Even for someone who routinely deals with gruesome deaths, retrieving the remains of the 9/11 victims -- many of them police officers and firefighters -- took its toll. He'd find two left hands, two left feet, bodies compacted together.

He's still haunted by the imagery. And the stench of jet fuel and plumes of dust and ash.

"It was just overwhelming. You tasted it. You smelled it. You felt it. It was on you. Taking a shower didn't take it off you."

A former paratrooper with the 82nd Airborne who describes himself as a "hard-core guy's guy," Smit now finds himself crying inexplicably while watching movies on TV. The smell of gasoline at the service station triggers flashbacks.

"I'm a lot more emotional now.

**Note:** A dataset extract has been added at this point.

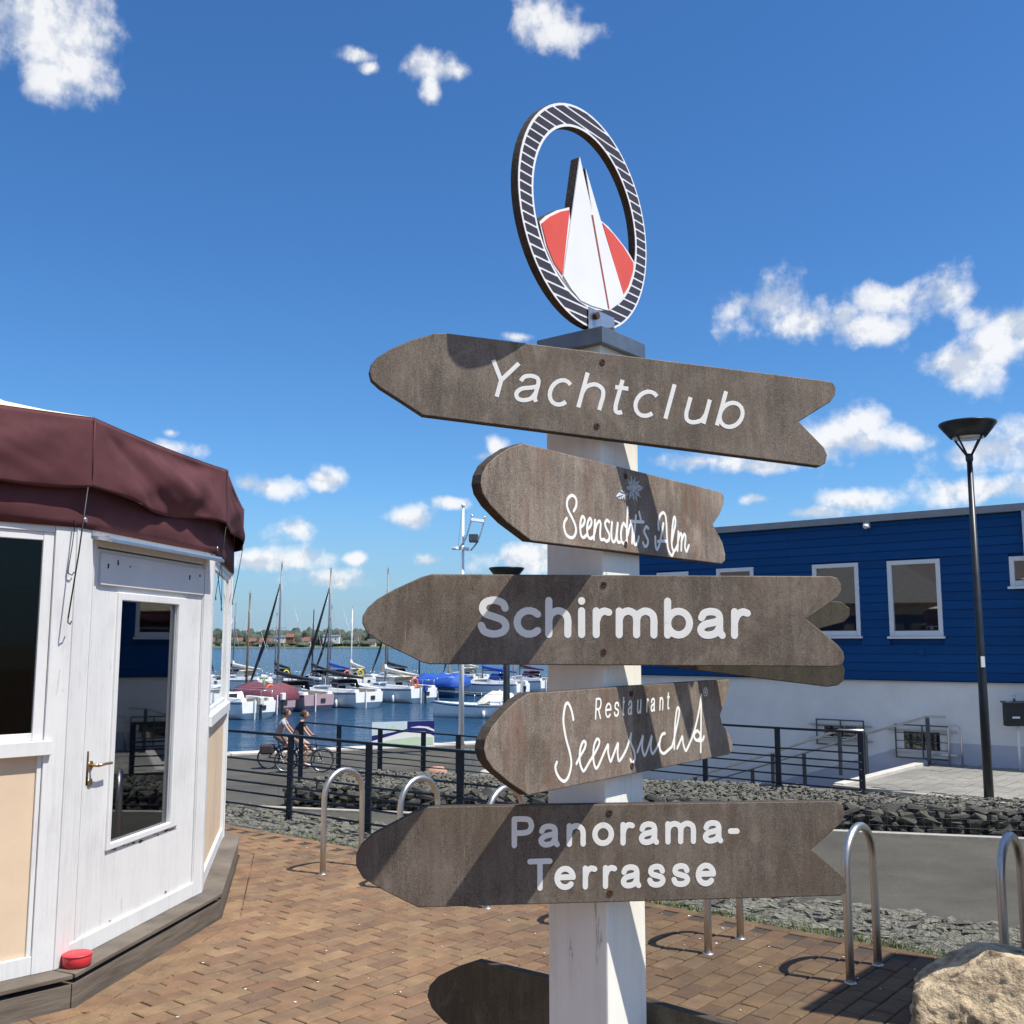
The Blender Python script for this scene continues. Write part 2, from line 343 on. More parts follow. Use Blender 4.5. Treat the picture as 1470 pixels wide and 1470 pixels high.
def mk_stone(name, a, c2, lich=(.17, .17, .12)):
    m, t, b = newmat(name)
    oi = t.nodes.new('ShaderNodeObjectInfo'); g = t.nodes.new('ShaderNodeNewGeometry')
    gp = t.nodes.new('ShaderNodeTexNoise'); gp.inputs['Scale'].default_value = 5; gp.inputs['Detail'].default_value = 8; gp.inputs['Roughness'].default_value = .7; L(t, g.outputs['Position'], gp.inputs[0])
    gs = t.nodes.new('ShaderNodeTexNoise'); gs.inputs['Scale'].default_value = 60; gs.inputs['Detail'].default_value = 5; L(t, g.outputs['Position'], gs.inputs[0])
    f = mth(t, 'ADD', mth(t, 'MULTIPLY', gp.outputs[0], .7), mth(t, 'MULTIPLY', oi.outputs['Random'], .3))
    c = ramp(t, f, [(.3, a), (.6, c2), (.75, lich)])
    c = mixc(t, 1.0, c, ramp(t, gs.outputs[0], [(.3, (.65, .65, .65)), (.7, (1.3, 1.3, 1.3))]), 'MULTIPLY')
    L(t, c, b.inputs['Base Color']); b.inputs['Roughness'].default_value = .9; bump(t, b, gs.outputs[0], .6, .008)
mk_stone('slope_stone', (.085, .083, .066), (.155, .150, .118), (.21, .20, .15))
mk_stone('gabion_stone', (.035, .035, .031), (.075, .073, .062), (.13, .11, .07))  # wall front stones darkened, their shade is put into the colour
mk_stone('gravel', (.095, .092, .076), (.155, .150, .124), (.21, .20, .16))
def mk_asphalt(name, a, b2):
    m, t, b = newmat(name); g = t.nodes.new('ShaderNodeNewGeometry')
    def gn(s, d=5, r=.6):
        n = t.nodes.new('ShaderNodeTexNoise'); n.inputs['Scale'].default_value = s; n.inputs['Detail'].default_value = d; n.inputs['Roughness'].default_value = r; L(t, g.outputs['Position'], n.inputs[0]); return n.outputs[0]
    f = mth(t, 'ADD', mth(t, 'MULTIPLY', gn(.7, 7, .7), .55), mth(t, 'MULTIPLY', gn(45, 4, .8), .45))
    L(t, ramp(t, f, [(.38, tuple(x * .78 for x in a)), (.5, tuple((x + y) / 2 for x, y in zip(a, b2))), (.62, tuple(x * 1.2 for x in b2))]), b.inputs['Base Color']); b.inputs['Roughness'].default_value = .88; b.inputs['Specular IOR Level'].default_value = .35
    bump(t, b, gn(180, 2), .5, .006)
mk_asphalt('asphalt', (.058, .055, .044), (.086, .081, .066))
mk_asphalt('promenade', (.115, .108, .095), (.165, .155, .138))
mk_asphalt('ground', (.12, .11, .08), (.2, .18, .13))
mk_asphalt('grey_paving', (.20, .195, .175), (.29, .28, .25))
def mk_water():
    m, t, b = newmat('water'); g = t.nodes.new('ShaderNodeNewGeometry')
    mp = t.nodes.new('ShaderNodeMapping'); mp.inputs['Scale'].default_value = (.55, 1.5, 1); mp.inputs['Rotation'].default_value = (0, 0, .25); L(t, g.outputs['Position'], mp.inputs[0])
    def gn(s, d, r=.6):
        n = t.nodes.new('ShaderNodeTexNoise'); n.inputs['Scale'].default_value = s; n.inputs['Detail'].default_value = d; n.inputs['Roughness'].default_value = r; L(t, mp.outputs[0], n.inputs[0]); return n.outputs[0]
    L(t, ramp(t, gn(.03, 5), [(.35, (.007, .040, .085)), (.65, (.011, .052, .110))]), b.inputs['Base Color'])
    b.inputs['Roughness'].default_value = .16; b.inputs['IOR'].default_value = 1.33; b.inputs['Specular IOR Level'].default_value = .5
    h = mth(t, 'ADD', mth(t, 'MULTIPLY', gn(1.6, 4), 1.0), mth(t, 'MULTIPLY', gn(.35, 3), 2.2))
    bump(t, b, h, .9, .30)
mk_water()

# ------------------------------------------------------------------ mesh helpers
def root_of(o):
    off = Vector((0, 0, 0))
    while o is not None: off += o.location; o = o.parent
    return off
class MB:
    def __init__(s): s.v = []; s.f = []; s.sm = []
    def add(s, verts, faces, smooth=False):
        b = len(s.v); s.v += [tuple(x) for x in verts]; s.f += [tuple(b + i for i in f) for f in faces]; s.sm += [smooth] * len(faces); return s
    def obox(s, o, ax, ay, az, x0, x1, y0, y1, z0, z1):
        o = Vector(o); ax = Vector(ax); ay = Vector(ay); az = Vector(az)
        p = [o + ax * x + ay * y + az * z for z in (z0, z1) for x, y in ((x0, y0), (x1, y0), (x1, y1), (x0, y1))]
        return s.add(p, [(3, 2, 1, 0), (4, 5, 6, 7), (0, 1, 5, 4), (1, 2, 6, 5), (2, 3, 7, 6), (3, 0, 4, 7)])
    def box(s, x0, x1, y0, y1, z0, z1): return s.obox((0, 0, 0), (1, 0, 0), (0, 1, 0), (0, 0, 1), x0, x1, y0, y1, z0, z1)
    def prism(s, poly, vec):
        n = len(poly); vec = Vector(vec); a = [Vector(p) for p in poly]; b = [p + vec for p in a]
        return s.add(a + b, [tuple(range(n)), tuple(range(2 * n - 1, n - 1, -1))] + [(i, n + i, n + (i + 1) % n, (i + 1) % n) for i in range(n)])
    def tube(s, pts, r, n=8, close=False, caps=True, smooth=True):
        pts = [Vector(p) for p in pts]; m = len(pts); rs = r if isinstance(r, (list, tuple)) else [r] * m
        vs = []; prev = None
        for i, p in enumerate(pts):
            if close: t = pts[(i + 1) % m] - pts[i - 1]
            else: t = pts[min(i + 1, m - 1)] - pts[max(i - 1, 0)]
            t = t.normalized() if t.length > 1e-9 else Vector((0, 0, 1))
            if prev is None:
                a = Vector((0, 0, 1)) if abs(t.z) < .9 else Vector((1, 0, 0)); u = t.cross(a).normalized()
            else: u = (prev - t * prev.dot(t)).normalized()
            prev = u; w2 = t.cross(u)
            for k in range(n):
                an = 2 * math.pi * k / n; vs.append(p + (u * math.cos(an) + w2 * math.sin(an)) * rs[i])
        fs = []
        for i in range(m if close else m - 1):
            for k in range(n):
                a = i * n + k; b = i * n + (k + 1) % n; c = ((i + 1) % m) * n + (k + 1) % n; d = ((i + 1) % m) * n + k; fs.append((a, d, c, b))
        s.add(vs, fs, smooth)
        if caps and not close:
            b = len(s.v) - len(vs)
            s.f += [tuple(b + k for k in range(n)), tuple(b + (m - 1) * n + k for k in range(n - 1, -1, -1))]; s.sm += [False, False]
        return s
    def lathe(s, c, prof, n=24, smooth=True):
        c = Vector(c); vs = []; fs = []
        for (r, z) in prof:
            for k in range(n): vs.append(c + Vector((r * math.cos(2 * math.pi * k / n), r * math.sin(2 * math.pi * k / n), z)))
        for i in range(len(prof) - 1):
            for k in range(n): fs.append((i * n + k, i * n + (k + 1) % n, (i + 1) * n + (k + 1) % n, (i + 1) * n + k))
        fs.append(tuple(range(n - 1, -1, -1))); fs.append(tuple((len(prof) - 1) * n + k for k in range(n)))
        return s.add(vs, fs, smooth)
    def ball(s, c, r, nu=10, nv=7, sc3=(1, 1, 1)):
        c = Vector(c); vs = [c + Vector((0, 0, -r * sc3[2]))]; fs = []
        for j in range(1, nv):
            ph = -math.pi / 2 + math.pi * j / nv
            for k in range(nu): vs.append(c + Vector((r * sc3[0] * math.cos(ph) * math.cos(2 * math.pi * k / nu), r * sc3[1] * math.cos(ph) * math.sin(2 * math.pi * k / nu), r * sc3[2] * math.sin(ph))))
        vs.append(c + Vector((0, 0, r * sc3[2])))
        for k in range(nu): fs.append((0, 1 + (k + 1) % nu, 1 + k)); fs.append((len(vs) - 1, len(vs) - 1 - nu + k, len(vs) - 1 - nu + (k + 1) % nu))
        for j in range(nv - 2):
            for k in range(nu): a = 1 + j * nu + k; b = 1 + j * nu + (k + 1) % nu; fs.append((a, b, b + nu, a + nu))
        return s.add(vs, fs, True)
    def mesh(s, name, off=Vector((0, 0, 0))):
        me = bpy.data.meshes.new(name); me.from_pydata([Vector(v) - off for v in s.v], [], s.f)
        me.polygons.foreach_set('use_smooth', s.sm); me.update(); return me
    def build(s, name, mat, parent=None, local=False, bevel=0, fixn=True, origin=None):
        off = Vector((0, 0, 0))
        if parent is not None and not local: off = root_of(parent)
        if parent is None and origin is not None: off = Vector(origin)
        me = s.mesh(name, off)
        if fixn:
            bm = bmesh.new(); bm.from_mesh(me); bmesh.ops.recalc_face_normals(bm, faces=bm.faces); bm.to_mesh(me); bm.free()
        me.materials.append(MATS[mat]); o = bpy.data.objects.new(name, me); COL.objects.link(o)
        if parent is not None: o.parent = parent
        elif origin is not None: o.location = off
        if bevel:
            bv = o.modifiers.new('bevel', 'BEVEL'); bv.width = bevel; bv.segments = 2; bv.limit_method = 'ANGLE'; bv.angle_limit = R(40); bv.harden_normals = False
        return o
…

I can go from feeling fine to welling up and having tears in the blink of an eye, and I really don't have an explanation for it."

His wife, Alice, a Snohomish County corrections officer, said her husband frequently talks about 9/11 and is plagued by nightmares. "He hasn't really slept since he got back," she said.

Experiencing the devastation of 9/11 strengthened Smit's sense of duty -- and his commitment to improving post-disaster planning.

But he's also spending more time at home -- even coaching his 8-year-old son's football team.

"In a weird way," he said of the attacks five years ago, "it made me a better person."